Public litigation: Where would we be without Okiya Omtatah?

Activist Okiya Omtatah. FILE PHOTO | NATION MEDIA GROUP

What you need to know:

  • Two weeks ago, he was in court in a case he had filed about Sony Sugar offloading brown sugar it had imported from Brazil.

  • It is the same Mr Omtatah who last October saved consumers from a hike in prices of bottled water, juice, soda and other soft drinks.

  • Kenyans will also remember him for the cases he filed regarding last year’s General Election.

As activist Okiya Omtatah walked from his office at Nairobi’s Social Security House on Friday afternoon, a woman stopped him at an adjacent bus stop.

She had read about his push to have the Kenya National Examination Council return candidates’ slips after marking and she liked the idea.

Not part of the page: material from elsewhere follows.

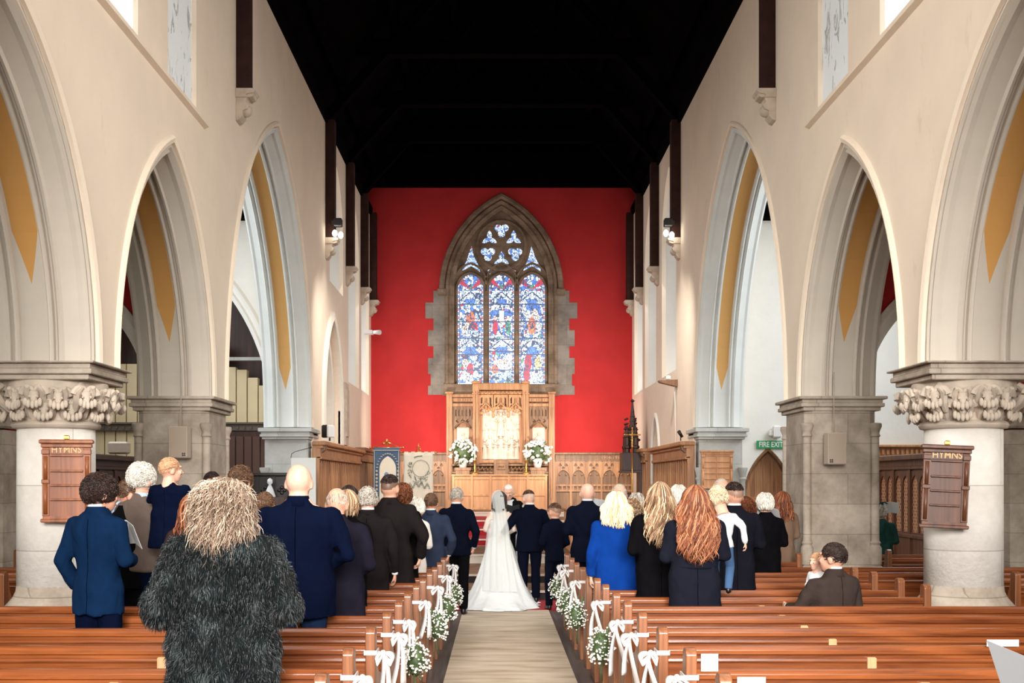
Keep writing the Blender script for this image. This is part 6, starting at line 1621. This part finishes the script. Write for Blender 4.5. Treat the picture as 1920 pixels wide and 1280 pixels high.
# ---------------- the couple and the priest
def groomx(root, T, Hd, k, bm, aps):
    m = MB(); m.box(T((0, -.128, .89)), (.004, .01, .16)); m.build('vent', BLK, root)
person('groom in a dark navy suit standing on the right of the bride', wide=1.12, yaw=.08, skin=SKP, hair=('fade', H_BRN, SHAD2), top=(NAVY, 'suit'), bottom=TR(NAVY), shirt=WSH, nod=.25, turn=.3, arms=(((.31, -.05, 1.17), (.39, -.07, 1.06)), ((.30, -.06, 1.14), (.25, .06, .90))), hem=.80, extra=groomx, fine=True, **at(993, 918, 17.75, .016))
def brideparts(root, T, Hd, k, bm, aps):
    # bodice
    m = MB()
    for zs in ([(1.02, .135, .098, 0), (1.08, .130, .094, 0), (1.18, .140, .10, 0), (1.28, .152, .108, .005), (1.335, .155, .105, .01)],):
        m.rings([[T((w_ * math.cos(a), yo + d_ * math.sin(a), z)) for a in [2 * PI * q / 28 for q in range(28)]] for z, w_, d_, yo in zs])
    m.build('bodice', IVORY, root)
    # gown: full skirt with pleats flowing into a train behind her
    n = 96; rs = []
    H0 = 1.05
    for i in range(19):
        t = i / 18; z = H0 * (1 - t) ** 1.0; rx = .135 + .30 * t ** .75 + .12 * t ** 4; ry = .10 + .24 * t ** .8
        back = .78 * t ** 3.2; r_ = []
        for q in range(n):
            a = 2 * PI * q / n; pl_ = 1 + (.045 * math.sin(a * 11 + 1.5) + .03 * math.sin(a * 19)) * t ** .8
            x = rx * math.cos(a) * pl_; y = ry * math.sin(a) * pl_
            if math.sin(a) < 0: y -= back * (-math.sin(a)) ** .8; x *= 1 + .22 * t ** 4 * (-math.sin(a))
            zz = z + (.035 * math.sin(a * 9) * t ** 6 + .01 if t > .9 else 0)
            r_.append((x * k, y * k, max(.012, zz * k)))
        rs.append(r_)
    r_ = [(x * 1.07 + (.03 * math.sin(q * .9)), y * 1.05 - .03, .006) for q, (x, y, z) in enumerate(rs[-1])]; rs.append(r_)
    g = MB().rings(rs, 0, True, True); o = g.build('gown_skirt', IVORY, root)
    # veil: sheer, from the crown down the back
    m = MB(); vs = []; nu, nv = 22, 40
    def vp(u, v):
        if v < .16:
            t = v / .16; pol = .02 + 1.45 * t; az = (u - .5) * 2.7 * (.75 + .25 * t) - .42
            p = Vector((.112 * math.sin(pol) * math.sin(az) - .012, -.005 - .138 * math.sin(pol) * math.cos(az), 1.655 + .124 * math.cos(pol))); return Hd(p)
        t = (v - .16) / .84; s0 = vp(u, .1599); z = s0.z * (1 - t) + .25 * k * t
        wd = .12 + .16 * t ** 1.1; x = (u - .5) * 2 * wd + .012 * math.sin(u * 34 + t * 2) * (.3 + t) + (-.03) * math.sin(t * PI)
        y = s0.y - .02 - .10 * t - .50 * t ** 3 + .016 * math.cos(u * 30) * (.3 + t)
        return Vector((s0.x * (1 - min(1, t * 3)) + x * min(1, t * 3), y, z))
    vs = [vp(i / nu, j / nv) for j in range(nv + 1) for i in range(nu + 1)]
    m.add(vs, [(j * (nu + 1) + i, j * (nu + 1) + i + 1, (j + 1) * (nu + 1) + i + 1, (j + 1) * (nu + 1) + i) for j in range(nv) for i in range(nu)], 0, True)
    vm, nt, bb = new_mat('veil_tulle'); bb.inputs['Base Color'].default_value = rgb(226, 227, 222); bb.inputs['Roughness'].default_value = .8; bb.inputs['Alpha'].default_value = .52; bb.inputs['Sheen Weight'].default_value = .4
    m.build('veil', vm, root)
    m = MB()
    for s, sh, el, wr in aps:   # lace sleeves
        m.tube([T(sh + Vector((-s * .04, 0, .01))), T(sh.lerp(el, .5)), T(el), T(wr)], [.05 * k, .046 * k, .040 * k, .031 * k], 12)
    m.rings([[T((w_ * math.cos(a), yo + d_ * math.sin(a), z)) for a in [2 * PI * q / 24 for q in range(24)]] for z, w_, d_, yo in ((1.30, .160, .100, 0), (1.40, .158, .092, 0), (1.435, .12, .08, -.01))])
    lm, nt, bb = new_mat('lace_sleeve'); bb.inputs['Base Color'].default_value = rgb(236, 222, 208); bb.inputs['Alpha'].default_value = .8
    link('lace_top', voxel(m, .012, 1), lm, root)
bd = at(937, 920, 17.75, .016)
bd['H'] *= .995
person('bride in an ivory satin gown with a long sheer veil and spreading train', yaw=0, wide=.88, deep=.9, skin=SKP, hair=('long', H_DARK, (.20, .2, .2, 220)), bottom=('gown', None), nod=.05, turn=-.25, arms=(((.26, .03, 1.15), (.13, .24, 1.08)), ((.26, .03, 1.15), (.13, .24, 1.08))), extra=brideparts, nolegs=True, fine=True, **bd)
def priestx(root, T, Hd, k, bm, aps):
    m = MB(); n = 28
    m.rings([[T((w_ * math.cos(a), d_ * math.sin(a), z)) for a in [2 * PI * q / n for q in range(n)]] for z, w_, d_ in ((.10, .30, .24), (.5, .26, .2), (.9, .22, .16), (1.1, .20, .15), (1.3, .21, .145), (1.40, .19, .12), (1.46, .12, .09), (1.48, .09, .08))])
    for s, sh, el, wr in aps: m.tube([T(sh), T(el), T(wr)], [.075 * k, .085 * k, .10 * k], 12)
    link('surplice', voxel(m, .014, 2, .012, 7), SURP, root)
    m = MB()
    for s in (-1, 1):
        m.tube([T((0, -.09, 1.50)), T((s * .085, -.02, 1.49)), T((s * .12, .10, 1.40)), T((s * .09, .185, 1.15)), T((s * .09, .24, .55))], [.035 * k, .045 * k, .055 * k, .05 * k, .05 * k], 8, flat=.5)
    m.build('scarf', CASS, root)
    m = MB().rings([[T((r_ * math.cos(a), -.01 + r_ * math.sin(a), z)) for a in [2 * PI * q / 20 for q in range(20)]] for z, r_ in ((1.46, .075), (1.525, .066), (1.53, .06))], cap=False); m.build('clerical_collar', CASS, root)
    g = MB()
    for s in (-1, 1): g.tube([Hd((s * .034 + .02 * math.cos(a), .118, 1.62 + .014 * math.sin(a))) for a in [2 * PI * q / 12 for q in range(13)]], .0016, 4)
    g.build('glasses', black, bm)
person('priest in a white surplice and black scarf facing the couple', yaw=PI - .1, wide=1.0, skin=SKP, hair=('bald', H_WHT, 1), top=(CASS, 'coat'), bottom=TR(BLK), nod=.35, arms=('book', 'book'), extra=priestx, topname='cassock', fine=True, **at(954, 906, 18.75, .165))
o = booklet((px2x(962, 18.3), 18.36, 1.46), (-.9, 0, 0), .11, .18, label='black open prayer book held by the priest'); o.data.materials[0] = black
# green leaf held by the tall dark jacket, water glass on the pew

After a brief chat, she gave him Sh1,000 to support photocopying of documents for the case that is scheduled for hearing before Justice John Mativo on January 24.

“She said she’s very concerned about the case,” Mr Omtatah told the Nation.

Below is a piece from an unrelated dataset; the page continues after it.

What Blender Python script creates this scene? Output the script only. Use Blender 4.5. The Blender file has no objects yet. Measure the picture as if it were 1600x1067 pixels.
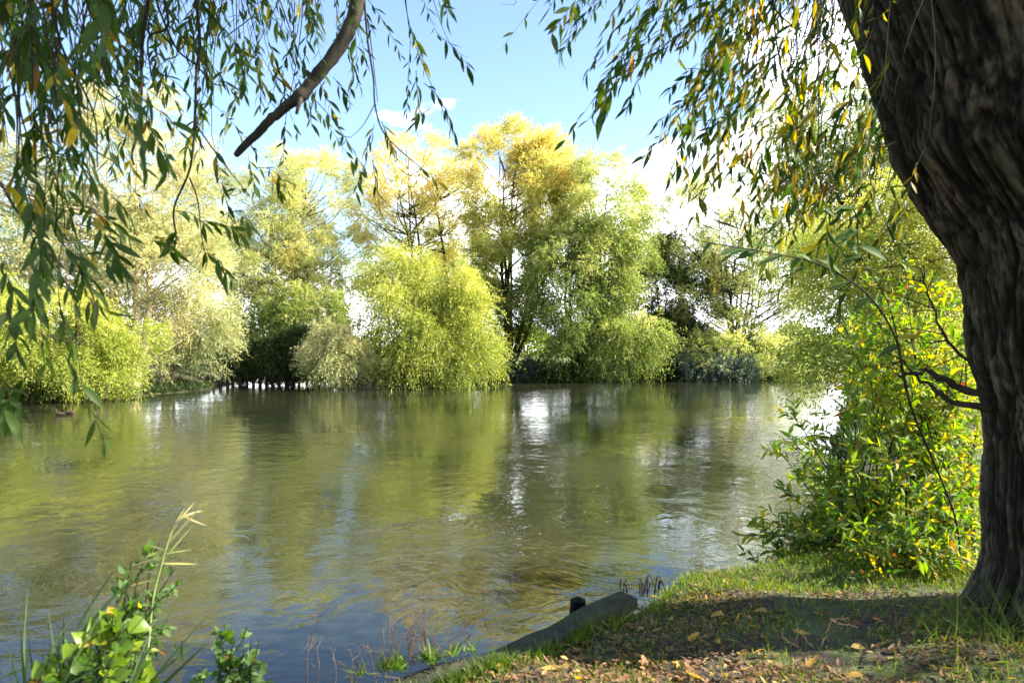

The woman might well be among thousands of Kenyans who have lately been asking themselves: Where would we be without Mr Omtatah?

LIFT BAN

The activist on Thursday delivered a win for thousands of passengers and bus companies after convincing High Court judge Enoch Chacha Mwita to temporarily lift a ban on night travel that was issued on December 31.

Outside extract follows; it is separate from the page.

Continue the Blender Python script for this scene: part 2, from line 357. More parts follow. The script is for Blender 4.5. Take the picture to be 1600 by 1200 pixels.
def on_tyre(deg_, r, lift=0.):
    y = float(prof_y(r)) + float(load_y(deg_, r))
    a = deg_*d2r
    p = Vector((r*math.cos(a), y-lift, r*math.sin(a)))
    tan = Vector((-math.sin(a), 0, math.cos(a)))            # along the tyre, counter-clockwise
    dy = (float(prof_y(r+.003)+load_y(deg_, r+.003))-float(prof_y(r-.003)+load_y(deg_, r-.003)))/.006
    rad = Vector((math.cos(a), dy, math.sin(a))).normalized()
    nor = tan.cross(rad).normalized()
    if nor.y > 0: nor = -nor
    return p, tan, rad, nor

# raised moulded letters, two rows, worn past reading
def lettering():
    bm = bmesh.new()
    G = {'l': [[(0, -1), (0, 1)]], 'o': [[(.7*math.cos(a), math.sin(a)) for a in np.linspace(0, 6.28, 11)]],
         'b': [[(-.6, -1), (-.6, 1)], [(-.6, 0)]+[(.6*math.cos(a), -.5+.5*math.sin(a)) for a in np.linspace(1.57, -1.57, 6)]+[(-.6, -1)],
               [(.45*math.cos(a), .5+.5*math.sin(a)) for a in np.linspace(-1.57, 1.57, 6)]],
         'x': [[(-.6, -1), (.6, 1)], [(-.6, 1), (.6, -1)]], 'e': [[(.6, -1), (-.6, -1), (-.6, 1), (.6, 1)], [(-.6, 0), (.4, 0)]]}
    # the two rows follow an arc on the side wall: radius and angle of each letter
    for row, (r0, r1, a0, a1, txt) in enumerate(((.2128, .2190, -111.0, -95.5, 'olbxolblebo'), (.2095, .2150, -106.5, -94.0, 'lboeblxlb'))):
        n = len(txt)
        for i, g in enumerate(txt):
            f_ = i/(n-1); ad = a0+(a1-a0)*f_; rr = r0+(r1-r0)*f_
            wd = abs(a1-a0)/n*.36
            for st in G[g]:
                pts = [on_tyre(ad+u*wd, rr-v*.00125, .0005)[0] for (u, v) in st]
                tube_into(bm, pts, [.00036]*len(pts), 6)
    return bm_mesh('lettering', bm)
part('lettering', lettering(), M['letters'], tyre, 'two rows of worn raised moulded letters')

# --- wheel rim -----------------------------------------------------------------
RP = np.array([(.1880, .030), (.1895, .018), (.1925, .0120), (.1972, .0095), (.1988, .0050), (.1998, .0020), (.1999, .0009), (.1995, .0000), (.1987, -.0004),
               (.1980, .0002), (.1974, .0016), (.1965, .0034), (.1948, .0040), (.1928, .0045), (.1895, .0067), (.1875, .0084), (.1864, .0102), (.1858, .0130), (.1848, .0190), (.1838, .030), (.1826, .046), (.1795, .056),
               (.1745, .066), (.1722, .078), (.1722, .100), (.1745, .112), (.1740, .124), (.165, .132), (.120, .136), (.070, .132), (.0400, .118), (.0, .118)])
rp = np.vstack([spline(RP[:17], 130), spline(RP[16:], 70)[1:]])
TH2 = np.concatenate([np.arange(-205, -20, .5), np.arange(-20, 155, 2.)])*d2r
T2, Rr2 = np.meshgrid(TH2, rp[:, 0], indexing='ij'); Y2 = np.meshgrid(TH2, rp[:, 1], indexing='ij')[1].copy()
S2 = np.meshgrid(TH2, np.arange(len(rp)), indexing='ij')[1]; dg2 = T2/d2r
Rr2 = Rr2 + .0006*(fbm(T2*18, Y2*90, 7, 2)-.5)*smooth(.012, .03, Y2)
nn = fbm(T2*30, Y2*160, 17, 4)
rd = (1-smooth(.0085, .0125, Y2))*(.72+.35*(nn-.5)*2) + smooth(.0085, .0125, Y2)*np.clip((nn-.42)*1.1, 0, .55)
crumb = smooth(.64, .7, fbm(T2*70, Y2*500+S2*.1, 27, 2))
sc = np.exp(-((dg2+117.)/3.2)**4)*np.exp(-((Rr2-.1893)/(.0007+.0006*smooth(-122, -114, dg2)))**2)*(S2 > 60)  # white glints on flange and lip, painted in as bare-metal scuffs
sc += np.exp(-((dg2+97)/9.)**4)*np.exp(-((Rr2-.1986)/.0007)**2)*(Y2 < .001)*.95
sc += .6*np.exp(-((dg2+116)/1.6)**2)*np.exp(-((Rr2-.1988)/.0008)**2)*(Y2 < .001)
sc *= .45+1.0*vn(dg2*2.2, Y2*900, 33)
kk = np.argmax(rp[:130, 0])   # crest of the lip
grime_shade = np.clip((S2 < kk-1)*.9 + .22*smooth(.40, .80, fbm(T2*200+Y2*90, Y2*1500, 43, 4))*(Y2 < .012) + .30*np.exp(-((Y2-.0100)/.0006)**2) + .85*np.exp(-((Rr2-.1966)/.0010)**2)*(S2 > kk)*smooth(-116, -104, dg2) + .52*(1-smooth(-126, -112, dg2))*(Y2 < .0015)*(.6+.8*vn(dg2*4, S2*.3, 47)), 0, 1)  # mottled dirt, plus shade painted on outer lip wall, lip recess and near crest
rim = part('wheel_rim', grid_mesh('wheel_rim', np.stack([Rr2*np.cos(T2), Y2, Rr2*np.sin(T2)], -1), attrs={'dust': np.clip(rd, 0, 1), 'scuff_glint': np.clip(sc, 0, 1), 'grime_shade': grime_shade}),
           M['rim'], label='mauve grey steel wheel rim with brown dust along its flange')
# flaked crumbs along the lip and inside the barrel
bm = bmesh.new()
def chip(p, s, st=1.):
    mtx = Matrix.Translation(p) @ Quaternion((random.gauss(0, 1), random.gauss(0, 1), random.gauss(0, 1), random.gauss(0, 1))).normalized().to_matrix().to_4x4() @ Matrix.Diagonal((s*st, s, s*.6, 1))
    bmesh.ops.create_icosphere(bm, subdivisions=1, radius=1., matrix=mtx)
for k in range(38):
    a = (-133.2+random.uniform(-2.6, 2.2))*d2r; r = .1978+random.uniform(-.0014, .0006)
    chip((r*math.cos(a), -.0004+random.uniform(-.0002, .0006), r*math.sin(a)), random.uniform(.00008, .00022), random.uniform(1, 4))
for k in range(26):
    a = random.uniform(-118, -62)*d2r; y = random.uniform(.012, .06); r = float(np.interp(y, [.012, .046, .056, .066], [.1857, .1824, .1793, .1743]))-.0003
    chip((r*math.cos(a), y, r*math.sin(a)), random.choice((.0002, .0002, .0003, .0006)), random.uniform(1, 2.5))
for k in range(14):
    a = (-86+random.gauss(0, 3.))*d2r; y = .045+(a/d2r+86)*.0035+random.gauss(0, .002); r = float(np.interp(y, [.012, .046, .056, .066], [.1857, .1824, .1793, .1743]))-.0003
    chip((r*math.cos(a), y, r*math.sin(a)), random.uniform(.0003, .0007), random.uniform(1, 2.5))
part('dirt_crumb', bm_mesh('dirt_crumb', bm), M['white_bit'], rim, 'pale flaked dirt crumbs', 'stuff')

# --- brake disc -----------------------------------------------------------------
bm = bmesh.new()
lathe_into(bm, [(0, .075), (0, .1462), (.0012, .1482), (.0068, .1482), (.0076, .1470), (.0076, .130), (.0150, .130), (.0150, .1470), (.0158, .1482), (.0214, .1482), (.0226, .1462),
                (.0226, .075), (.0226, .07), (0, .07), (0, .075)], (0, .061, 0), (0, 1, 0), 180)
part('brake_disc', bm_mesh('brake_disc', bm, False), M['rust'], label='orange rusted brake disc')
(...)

Two weeks ago, he was in court in a case he had filed about Sony Sugar offloading brown sugar it had imported from Brazil.

Though Lady Justice Roselyn Aburili did not grant his wish in her January 4 ruling, Mr Omtatah had made a point.

It is the same Mr Omtatah who last October saved consumers from a hike in prices of bottled water, juice, soda and other soft drinks.

This is after he convinced Justice Mativo to issue a temporary order suspending a gazette notice that required fixing excise duty stamps on the drinks’ packaging.

Kenyans will also remember him for the cases he filed regarding last year’s General Election. One of them, concerning the October 26 repeat of the presidential election, is still at the Supreme Court.

There is also a suit he lodged relating to last year’s ban of plastic packaging by the government that is still pending hearing before a three-judge bench of the Environment and Land Court.

GREATEST VICTORIES

One of his greatest victories, he said during Friday’s interview, was in 2014 when he convinced the High Court to order the police to restore toll-free emergency number 999.

“We fought very hard. The Attorney-General opposed it but ultimately I won  and the President launched it. It is one of the Jubilee achievements now,” he said. “It has helped so many people, more than I even imagined.”

A playwright of no mean repute, Mr Omtata, also lists his 2013 battle for the staging controversial play Shackles of Doom by Butere Girls High School as having been one of his peak moments.

The play was to be staged at the national level in Mombasa during festivals that were to be held between April 16 and April 24, 2013. But it was banned through an April 1, 2013 letter to the school principal. Mr Omtatah challenged the ban and won after government officials changed tune.

“Even the school did not want to be associated with it but eventually it was staged and it won. That really touches my heart because it is creative writing and the government was going to gag these children,” he said.

LITTLE MONEY

Given the timing and magnitude of the cases he files, it is easy to say Mr Omtatah is a litigant-for-hire. But he vehemently fought such a notion.

“I move on my own. When I make some little money in the business I do, I use it,” he shot back.  Filing such cases, he said, is his way of “paying rent” on earth, adding that he earns his keep from buying and selling cereals.

“I don’t have money to hire a lawyer, but I know with Sh10,000, I can prosecute a case. My business doesn’t require me to be there all the time,” he said.

In fact, he prefers to prosecute matters on his own because he fears lawyers can get compromised and derail a case.

“I used to hire lawyers, and occasionally I do even now. But I got betrayed twice, where deals were struck by lawyers and the cases were compromised. That’s when I began following up the matters myself,” he said.

And in defence of his court-loving habit, Mr Omtatah said he only litigates public interest matters. He recounted cases where individuals had approached him to sue on their behalf.

PUBLIC LAW

“I refer them to lawyers because I don’t handle anything that is not public law. There has to be a public interest that is clear and visible on the face of it,” he said.

Besides his business, Mr Omtatah says he gets by because of his literary works.

He has a number of plays to his name, like Lwanda Magere, Voice of the People, Chains of Junkdom and An Exchange for Honour.

“They are now being taught in the US. I also get good royalties from there which I survive on,” he said. “Some have not even been published here.”

He said he is an active writer and is currently working on a novel “on the impact of China in this country – some creative work on how we are going to be Chinese very soon”.

For his participation in public litigation, he definitely has enemies.

Among his areas of litigation have been around public officials who should leave office, from Fazul Mahamed of the NGO Coordination board to John Njiraini of the Kenya Revenue Authority to Supreme Court judges who reach the age of 70.